本プロジェクトにおける実践結果から得られた知見をまとめ,今後の課題へと結びたい。

 今年度の「子どもの広場」における実践活動をとおして,本プロジェクトのようなインターネットを活用した学校間交流学習プロジェクトに参加する場合,参加校の教師は以下のような工夫,留意がポイントとなることが明らかになった。

 学校での「子どもの広場」への書き込み,読み込みの活動は限られた授業時間に行われる。しかし,参加校の様子を見ていると,それだけでは十分な時間が確保できないためにさまざまな時間の保証をしていることがよくわかる。

 たとえば,「日常的なかかわりを大切にしている」ということだ。イベントをするときだけ,テレビ会議をするときだけの交流では,どうしても教師がひっぱっていく形になってしまうことが多い。まず,日常的な交流を大切にしているのだ。また,「手は出さずに目をかける」ことも大きな要因のようだ。場を保証するということは,何もインターネットに接続されたコンピュータがある,ないという問題だけでなく,いつやっても良いという雰囲気を教師が醸し出し,何かあれば対応している様子が見て取れる。そして,出町小学校などがしているように,必要があれば,「書き込みについて話し合いの場をもつ」という時間や場の保証も行っている。節目において,振り返りの場となるこのような話し合いの場はそれ以降の活動に意味付けを行うことになる。

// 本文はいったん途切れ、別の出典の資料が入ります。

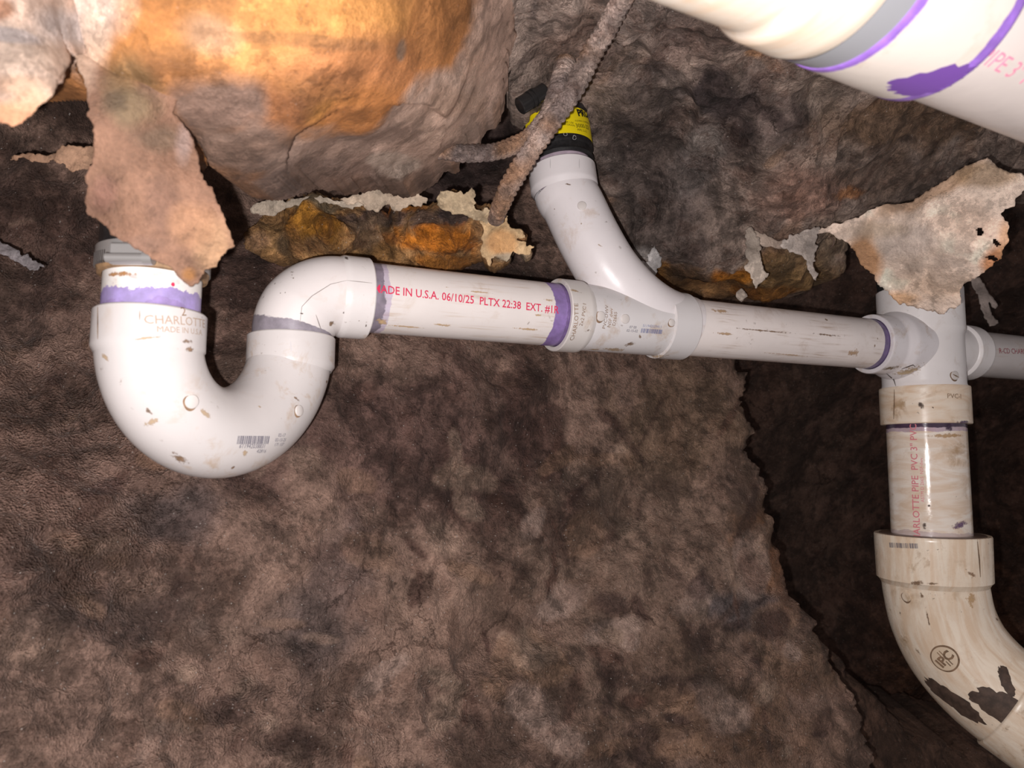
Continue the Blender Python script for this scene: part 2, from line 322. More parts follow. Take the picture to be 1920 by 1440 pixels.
# the near overhang, upper left
sheet('ceiling_near', [(-700, -600), (955, -600), (962, -60), (962, 40), (950, 90), (942, 150), (905, 205), (872, 250), (846, 290), (800, 312), (770, 330), (700, 322), (640, 332), (560, 318), (480, 322), (420, 316), (385, 296), (368, 268), (352, 236), (318, 222), (300, 262), (200, 262), (165, 180), (118, 78), (60, 100), (-700, 200)],
      [(-700, -600, .30), (400, -600, .30), (955, -600, .34), (-700, 200, .42), (0, 60, .385), (200, 100, .385), (400, 0, .385), (700, 0, .41), (950, 0, .57), (300, 150, .395), (500, 150, .41), (700, 130, .435), (850, 60, .50), (860, 200, .59), (750, 260, .55), (340, 220, .425), (400, 290, .46), (600, 310, .53), (700, 320, .60), (800, 300, .64), (550, 240, .45), (930, 150, .64)],
      ORANGE, (160, 108, 66), [
       (520, 40, 330, 80, (196, 136, 82), .85), (620, 20, 190, 70, (212, 148, 84), .8), (260, 20, 90, 90, (192, 128, 72), .8), (400, 60, 60, 40, (190, 160, 135), .5), (500, 200, 200, 40, (132, 84, 54), .7), (690, 130, 150, 70, (196, 130, 84), .7), (560, 75, 200, 14, (130, 92, 62), .5, 1.5, 5),
       (400, 190, 90, 60, (112, 92, 82), .9, 1.2), (450, 270, 130, 50, (118, 96, 84), .95, 1.2), (620, 205, 60, 30, (170, 120, 60), .8), (650, 215, 40, 16, (80, 66, 60), .8, 1.6), (760, 100, 12, 26, (120, 104, 90), .8, 2),
       (690, 200, 110, 50, (178, 116, 66), .85), (820, 60, 50, 90, (196, 132, 80), .85), (912, 100, 52, 170, (192, 160, 142), .95, 1.8, 18), (810, 225, 150, 66, (182, 154, 138), .95, 1.6, -38), (700, 290, 200, 36, (158, 132, 118), .95, 1.5), (600, 320, 200, 18, (116, 96, 86), .9), (935, 60, 44, 130, (182, 152, 136), .97, 1.6), (735, 305, 40, 14, (172, 152, 138), .9, 2), (850, 190, 40, 30, (172, 140, 120), .6),
       (250, 160, 50, 60, (128, 104, 72), .7), (140, 20, 90, 70, (200, 180, 168), .9), (180, 70, 30, 60, (196, 170, 150), .7)],
      step=4.5, jamp=5, jit=4, amp=.0055, freq=13, ridge=.35, seed=31, back=.05, curl=.012).__setitem__('kind', 'structure')
bpy.data.objects['ceiling_near'].name = 'trim_2'
# the rest of the tunnel round the camera
def slab(name, axis, off, a0, a1, b0, b1, seed):
    n = 90; A, B = np.meshgrid(np.linspace(a0, a1, n), np.linspace(b0, b1, n)); p = np.zeros((n, n, 3))
    o_ = [k for k in range(3) if k != axis]; p[..., o_[0]] = A; p[..., o_[1]] = B; p[..., axis] = off
    p[..., axis] += .035*fbm(p*4, 5, seed)
    i = np.arange(n*n).reshape(n, n); q = np.stack([i[:-1, :-1].ravel(), i[:-1, 1:].ravel(), i[1:, 1:].ravel(), i[1:, :-1].ravel()], -1)
    V = p.reshape(-1, 3); C = np.tile((*lin((104, 84, 74)), 1), (n*n, 1))
    return tag(mkmesh(name, V, q, SOIL, attrs={'Col': ('FLOAT_COLOR', C), 'wet': ('FLOAT', np.zeros(n*n))}, raw=True), kind='structure')
slab('floor', 2, .05, -1.4, 2.2, -1.2, 2.2, 5)
slab('wall_left', 0, -1.0, -1.2, 1.2, 0, 1.5, 6)
slab('ceiling_top', 2, 1.55, -1.4, 2.2, -1.2, 2.2, 7).name = 'ceiling'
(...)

 また,学級担任ではない教師が中心に参加している学校では,「教師の目の届く範囲での子どもたちの参加数にしぼっている」(扇台小学校)場合もある。

 参加した当初は楽しくて仕方のない掲示板での交流であるが,しばらくすると良くも悪くも慣れてくる。そのような意味では「やり始めが肝心」であると言えよう。交流を始めた頃は,子どもたちは新奇性でかかわっていることが多い。ほおっておくと,1通発信して終わりということがある。教師が,メールをプリントアウトしてきて話題作りをするとか,メールを書く時間を保障してやるとか,メールを書く相談にのるとかなど,積極的に支援していきたい。

 そもそも,このような掲示板の交流では,コンピュータは1台でも多いほうが良いし,活動する子どもたちに身近であればそれにこしたことはない。それが少しでも実現できる(何も「子どもの広場」プロジェクトだけのための対応ではないだろうが)環境整備も重要な要素だ。

 いずれにしても,このような環境を実現することで子どもたちの積極的な活動を認知してもらい,次の環境整備にステップアップする,というような工夫と努力が見てとれる。

 これまで述べてきたように,教師がどのように掲示板での交流でふるまうか,種まきを行うかで,活動そのものの質が左右されることはまちがいない。しかし,掲示板上の交流が円滑に行われるためには,本プロジェクトの掲示板上に登場した,モデレータとよばれるスタッフの存在は欠かせなかった。毎日のように子どもたちの書き込みの様子を見守り,時には,該当教師にある子どもの書き込みの意図を問うたり,返事が数日もらえない子どもには意欲が持続できるような返事の書き込みを行ったりしていた。モデレータの存在は,このような交流プロジェクトの活動の保証には必要不可欠である。と同時に,学校での様子が見えないだけに,その出方,さじ加減が難しい。本プロジェクトのモデレータが,ネット上で頻繁に情報を参加校から得ようとしていたのもこのためである。

 いずれにしても,これだけの教師参加に関するノウハウ,さらにプロジェクト参加に関する課題が得られたことは,今回の本プロジェクトの充実ぶりがうかがえる事実ではないだろうか。